In ragione della rappresentata motivazione, allora, non appare esservi dubbio di sorta in ordine al fatto che le censure mosse dall’imputato si appalesino, nella sostanza, come volte ad ottenere solo una rivalutazione del materiale probatorio raccolto in sede di merito, il che, avuto riguardo alla coerenza ed alla logicità della motivazione resa, appare del tutto infondato.
Da ultimo priva di pregio è anche la conclusiva censura, con cui l’imputato ha lamentato vizio di mOtivazione per non essere state esplicate in sentenza le ragioni del disposto aumento della pena per la ritenuta continuazione tra i reati.
Deve essere osservato, infatti, come, in tema di continuazione, trova applicazione il principio, reiteratamente affermato da parte di questa Suprema Corte, per cui l’accertamento del requisito della unicità del disegno criminoso costituisce una questione di fatto rimessa alla valutazione del giudice di merito, il cui apprezzamento è sindacabile in sede di legittimità solo ove non sia sorretto da adeguata motivazione (cfr. in questi termini: Sez. 1, n. 12936 del 03/12/2018, dep. 2019, COGNOME, Rv. 275222-01; Sez. 6, n. 49969 del 21/09/2012, COGNOME, Rv. 254006-01; Sez. 4, n. 25094 del 13/06/2007, COGNOME, Rv. 237014-01).

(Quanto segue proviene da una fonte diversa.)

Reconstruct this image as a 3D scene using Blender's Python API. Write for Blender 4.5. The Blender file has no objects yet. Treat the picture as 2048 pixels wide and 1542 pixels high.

Nel caso di specie, invece, la Corte territoriale ha esplicato, con motivazione logica e congrua, le specifiche ragioni per cui ha ritenuto di ravvisare la ricorrenza di un’identità del disegno criminoso tra le condotte
criminose perpetrate dal prevenuto, in quanto commesse in un univoco contesto spazio temporale.
La doglianza del ricorrente è, pertanto, solo finalizzata ad ottenere una rivalutazione del materiale probatorio in atti, il che, a fronte della coerenza ed alla logicità della motivazione espressa, fa ritenere la stessa infondata.
Ne deriva, in conclusione, la pronuncia del rigetto del ricorso, con conseguente condanna del ricorrente al pagamento delle spese processuali.
P. Q. M.
Rigetta il ricorso e condanna il ricorrente al pagamento delle spese processuali.